If your filesystem is native Linux, such as an ext2 filesystem, you can rescue it to a normal file somewhere and run e2fsck on it like that.
Example: ‘ddrescue /dev/hda1 /mnt0/rootfilesystem.img logfile-hda1’

If ddrescue was unable to rescue all of your hda1 because it had to skip certain sectors, try going into raw mode, which will bypass your kernel disk i/o layer and read sector per sector. In raw mode it is much slower, but ddrescue keeps its already completed work in a logfile and only does the sectors that were skipped.
Use it then like this:
‘modprobe raw’
‘raw /dev/raw/raw1 /dev/hda1’
‘ddrescue -r3 /dev/raw/raw1 /mnt0/recovered-hda1.img logfile-hda1’
Once you have this, restore the image to another disk that boots into a normal PC into Windows and try running chkdsk against it.

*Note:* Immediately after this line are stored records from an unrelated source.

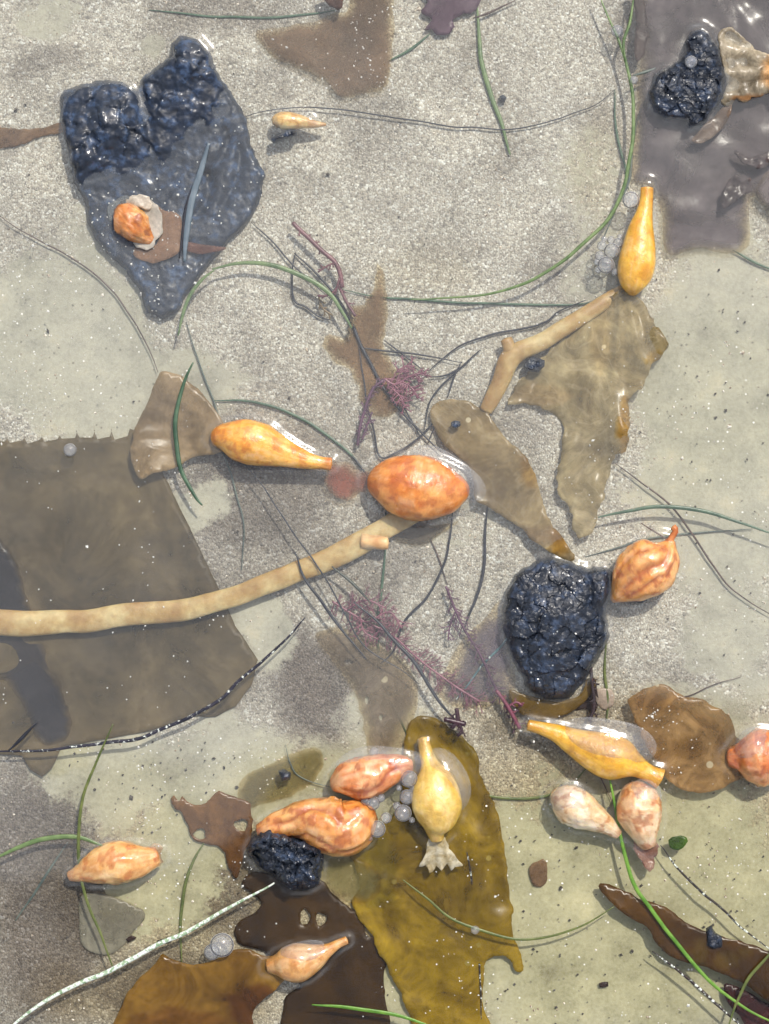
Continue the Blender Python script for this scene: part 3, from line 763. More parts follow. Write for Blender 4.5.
# bottom amber float with big blade
t = thing('kelp_float', 300, 962, 0, 'glassy amber float with pointed tip and large brown blade, lowest in the photo', 'kelp float', GF)
float_bulb('bulb', [(347, 940, 2, 4), (338, 944, 2, 4.6), (328, 950, 2, 7), (314, 957, 1.5, 14), (299, 962, 1, 19.5), (286, 964, 0, 17), (277, 965, -1, 11), (268, 966, -2, 7)], t,
           [(204, 146, 82), (214, 172, 118), (184, 120, 56)], 57, .02, .03)
membrane(t, 303, 953, 22, 14, -.15, 1, 10, 8)
blade('blade', [(280, 958), (262, 955), (247, 949), (235, 950), (216, 959), (191, 964), (172, 959), (163, 955), (154, 964), (135, 983), (122, 1005), (116, 1050), (240, 1050), (254, 1010), (275, 990), (286, 977), (289, 968)], -2.5,
      mat_blade((108, 74, 12), (158, 118, 40), .93, 36), t, und=1.4, ctrl=[(280, 966, -1), (220, 970, -1.5), (140, 1000, -3), (230, 1020, -4)], zones=[(258, 1006, 36, 22, (.6, .42, .35)), (180, 1030, 60, 22, (.75, .62, .5))])
# small float tip
t = thing('kelp_float', 297, 122, -2, 'tiny beige teardrop float alone on the sand above the middle', 'kelp float', GF)
float_bulb('bulb', [(274, 124, -2, 4.5), (279, 121, -1.5, 8), (289, 121, -1, 9), (302, 122, -1, 6.5), (314, 124, -1.5, 4), (326, 124.5, -2, 1.4)], t, [(196, 158, 100), (224, 200, 150), (170, 112, 56)], 61, .04, .04)
# fragment on the big tar lump
t = thing('float_fragment', 145, 232, -2, 'torn orange float scrap with see-through skin resting on the heart-shaped tar lump', 'float fragment')
float_bulb('bulb', [(118, 208, 0, 5), (123, 213, 1, 12), (130, 221, 1.6, 16), (137, 229, 1.4, 15), (146, 237, .4, 8), (152, 241, 0, 4)], t, [(196, 116, 40), (222, 164, 100), (140, 66, 24)], 65, .16, .16, pierce=False)
blade('pale_flap', [(138, 204), (150, 200), (158, 206), (162, 218), (163, 232), (156, 240), (150, 250), (140, 249), (134, 240), (144, 232), (146, 218), (138, 212)], .6, mat_blade((186, 186, 180), (224, 214, 204), .9, 80), t, und=1.0, spacing=3, jit=1.4, jscale=5)
blade('skin', [(150, 205), (165, 211), (180, 216), (181, 240), (177, 253), (160, 262), (145, 262), (134, 256), (140, 244), (154, 246), (160, 232)], -.8, mat_blade((148, 110, 84), (176, 140, 112), .72, 60), t, und=.5, spacing=3.5)
blade('tissue', [(126, 200), (134, 194), (146, 196), (153, 203), (148, 210), (138, 207), (130, 208)], 2.2, mat_blade((200, 190, 176), (226, 218, 208), .8, 120), t, und=1.6, useedscale=8, spacing=2.2, jit=1.6, jscale=4)
blade('shred', [(226, 168 + 80), (200, 244), (184, 242), (176, 246), (190, 252), (205, 254)], -1.2, mat_blade((120, 78, 66), (140, 100, 88), .6, 60), t, und=.3, spacing=3)
blade('film_scrap', [(108, 205), (116, 200), (124, 196), (132, 197), (140, 200), (130, 206), (118, 214), (110, 222)], -.9, mat_blade((160, 172, 188), (190, 196, 204), .5, 60), t, und=.4, spacing=3)

# ================================================================== LOOSE BLADES
GB = 'loose seaweed blades'
def lblade(poly, z, m, label, cat='kelp blade', name='kelp_frond', group=GB, **kw):
    o = blade(name, poly, z, m, **kw); return tag(o, label, cat, group)

# broad sheet with toothed upper edge
tooth = [(-30, 441)]
x = -8
while x < 128:
    tooth += [(x, 443 + 2 * math.sin(x)), (x + 13, 441.5), (x + 15.5, 437.5 - (x > 60) * 3), (x + 14.2, 437 - (x > 60) * 3)]; x += 17.5
tooth = [(a, b - a * .045) for a, b in tooth]
sheet = tooth + [(150, 436), (158, 455), (164, 475), (173, 493), (182, 512), (193, 534), (203, 556), (213, 577), (223, 597), (229, 611), (236, 627), (247, 643), (258, 660), (252, 684), (236, 706), (216, 717), (190, 716), (170, 724), (150, 731), (100, 740), (62, 747), (52, 768), (42, 777), (30, 770), (22, 756), (-30, 753)]
lblade(sheet, -8, mat_blade((80, 69, 46), (122, 106, 76), .88, 20, 0, .4), 'broadest dark olive-brown blade with toothed upper edge at the left side', smooth=False, jit=.35, und=1.2, useedscale=60, step=4, spacing=6)
lblade([(-30, 520), (0, 540), (14, 558), (26, 590), (36, 625), (52, 665), (66, 700), (70, 735), (40, 742), (20, 700), (0, 680), (-30, 670)], -7.4, mat_blade((44, 42, 50), (62, 58, 62), .7, 22), 'slate dark shadow sheet lying across the broadest toothed blade', fade=10, und=.3, spacing=7, jit=1.5)  # dark sheet laid in place of the shadow on the toothed blade
lblade([(440, 402), (462, 400), (485, 410), (495, 423), (503, 435), (514, 444), (527, 459), (536, 477), (542, 498), (550, 521), (563, 537), (575, 556), (572, 562), (558, 556), (537, 544), (518, 527), (495, 511), (476, 499), (474, 484), (470, 470), (462, 459), (443, 443), (433, 427), (430, 410)],
       -1.5, mat_blade((128, 106, 66), (164, 144, 104), .86, 42, .02, vein=.25), 'tan torn blade running from the round orange float down to the tar lump', und=1.3, ctrl=[(440, 410, -6), (480, 480, -4), (530, 470, -1), (550, 525, -2), (568, 552, 3), (520, 520, -4)], edge_curl=1.8, jit=1.2,
       zones=[(530, 470, 9, 22, (1.0, .8, .35)), (560, 540, 10, 16, (1.0, .78, .32)), (540, 536, 40, 10, (.72, .66, .66))])
lblade([(257, 32), (284, 27), (317, 20), (335, 12), (348, 10), (356, -12), (388, -12), (395, 20), (392, 57), (385, 88), (365, 95), (338, 95), (324, 81), (294, 67), (270, 54)], -7, mat_blade((112, 88, 66), (146, 122, 98), .62, 46, .05), 'see-through brown blade with white grains at the top edge', fade=9, und=.8, jit=1.6)
lblade([(322, -12), (326, 4), (334, 10), (342, 8), (345, -12)], -1, mat_blade((64, 34, 18), (92, 56, 34), .95, 80), 'dark rust scrap at the top edge over the grainy brown blade', name='seaweed_scrap', cat='seaweed scrap', und=.8, spacing=3, jit=1.6)
lblade([(422, 30), (432, 20), (420, 10), (428, 0), (424, -12), (480, -12), (476, 10), (466, 13), (453, 20), (456, 27), (443, 37), (429, 29)], -7, mat_blade((92, 68, 86), (112, 88, 104), .85, 60), 'purple lobed blade at the top edge', cat='red seaweed', name='seaweed_frond', und=.6, jit=1.8, jscale=6)
lblade([(378, 262), (386, 286), (388, 317), (385, 345), (396, 366), (406, 382), (402, 405), (388, 415), (370, 412), (360, 396), (356, 379), (346, 368), (333, 361), (322, 345), (328, 335), (344, 338), (350, 325), (351, 306), (364, 304), (374, 288)], -8.2, mat_blade((132, 102, 72), (160, 130, 98), .5, 60), 'faint tan horned blade beneath the tangle of black stems', fade=9, und=.6, jit=1.6)
lblade([(317, 635), (341, 628), (371, 640), (392, 649), (412, 669), (419, 703), (406, 730), (402, 748), (371, 762), (366, 737), (358, 703), (347, 679), (331, 659)], -8, mat_blade((134, 118, 98), (166, 152, 134), .6, 60, .05), 'pale grey-beige blade with small dark holes above the bubble cluster', fade=12, und=.6, jit=1.4,
       holes=[ellipse(349, 662, 4.5, 2.6, 10, 1), ellipse(367, 700, 2, 4, 8, 2), ellipse(381, 717, 2, 3, 8, 3)])
lblade([(513, 636), (514, 692), (497, 704), (469, 708), (447, 703), (438, 690), (446, 668), (462, 640), (485, 618), (503, 600)], -7.5, mat_blade((112, 104, 128), (136, 128, 148), .38, 40), 'submerged blade tinted lavender by a painted sky veil left of the rounded tar lump', fade=16, cat='seaweed blade', name='seaweed_frond', und=.5)  # lavender is the sky's reflection, put into the blade colour
OLV = mat_blade((108, 84, 4), (176, 146, 36), .84, 34, .09, .3, .0008, (176, 158, 80))
lblade([(404, 742), (406, 728), (415, 718), (430, 717), (446, 724), (463, 737), (478, 756), (482, 781), (497, 808), (503, 842), (508, 883), (513, 910), (513, 934), (524, 966), (516, 972), (505, 957), (487, 960), (483, 974), (483, 1004), (490, 1050), (425, 1050), (404, 1000), (386, 966), (372, 936), (352, 906), (360, 882), (350, 850), (368, 838), (384, 822), (400, 806), (402, 770)],
       -7, OLV, 'large mustard-olive ruffled blade beneath the yellow ball-shaped float', und=1.6, useedscale=28, jit=1.6, edge_curl=1.2, ridges=(430, 700, .5, 30), zones=[(375, 870, 24, 40, (.72, .78, .9)), (470, 740, 22, 20, (.85, .9, .9))])
lblade([(242, 885), (255, 872), (290, 878), (319, 880), (335, 895), (360, 917), (378, 939), (386, 955), (384, 985), (384, 1050), (290, 1050), (285, 1000), (300, 985), (275, 965), (262, 950), (240, 944), (236, 925), (262, 905)], -8.2, mat_blade((46, 29, 2), (74, 50, 6), .97, 40, rough=.45, bumpd=.0002), 'darkest brown blade with oval holes beneath the lowest amber float',
       und=.8, jit=.8, holes=[ellipse(305, 917, 5, 8, 12, 1), ellipse(321, 919, 5.5, 6.5, 12, 2), ellipse(370, 929, 6, 7, 12, 3)])
lblade([(171, 799), (174, 795), (180, 801), (183, 796), (191, 805), (204, 805), (212, 796), (219, 792), (235, 797), (250, 806), (252, 836), (244, 855), (238, 878), (231, 872), (226, 860), (222, 850), (207, 843), (194, 840), (188, 827), (182, 814), (174, 807)], -8, mat_blade((88, 56, 18), (122, 82, 34), .95, 60), 'rusty brown torn blade with round holes left of the small crumbly tar lump', und=.6, jit=1.3, jscale=5, spacing=3.2,
       holes=[ellipse(241, 825, 7, 6, 12, 4), ellipse(200, 834, 6, 5.5, 12, 5)], zones=[(198, 812, 32, 34, (1.15, 1.25, 1.8))])  # left half greyed by a sky reflection painted into the tone
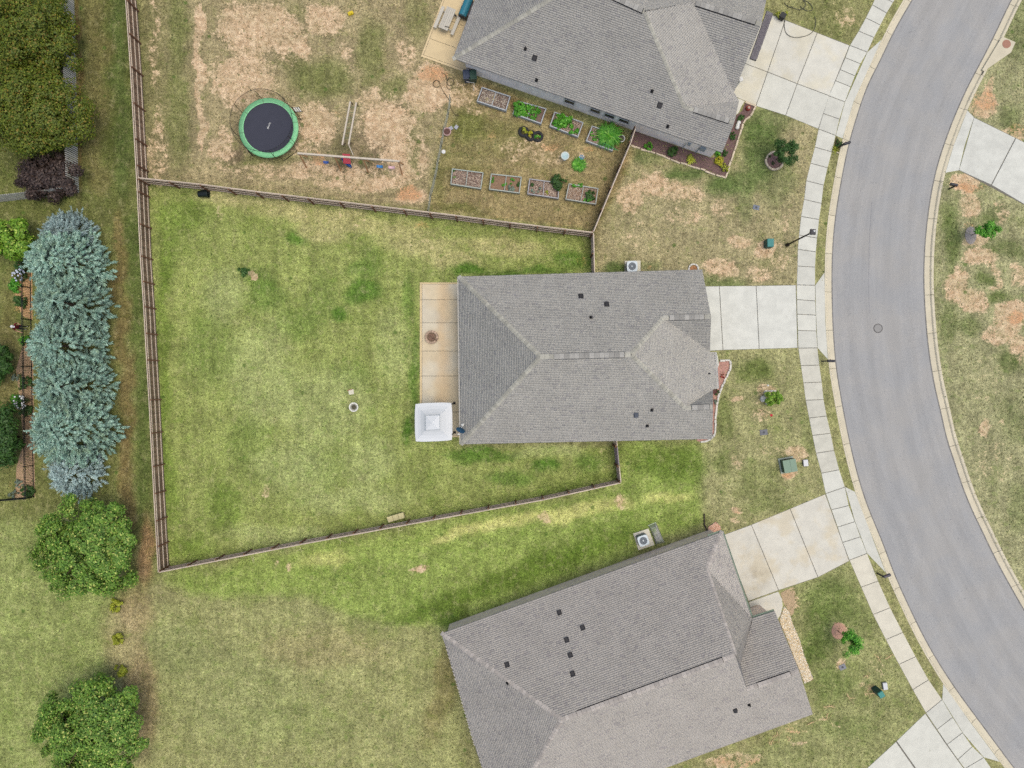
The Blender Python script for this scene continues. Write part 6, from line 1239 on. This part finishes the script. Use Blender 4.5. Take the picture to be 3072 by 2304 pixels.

If it was a Linux filesystem (ext2 for example), there is no need to restore it:

‘e2fsck -v -f /mnt0/ rootfilesystem.img’
‘mount -o loop /mnt0/rootfilesystem.img /mnt1’
<= check your files…

NOTE: it is not recommended to try and perform a filesystem check that starts having physical I/O errors. It will probably make things even more unrecoverable.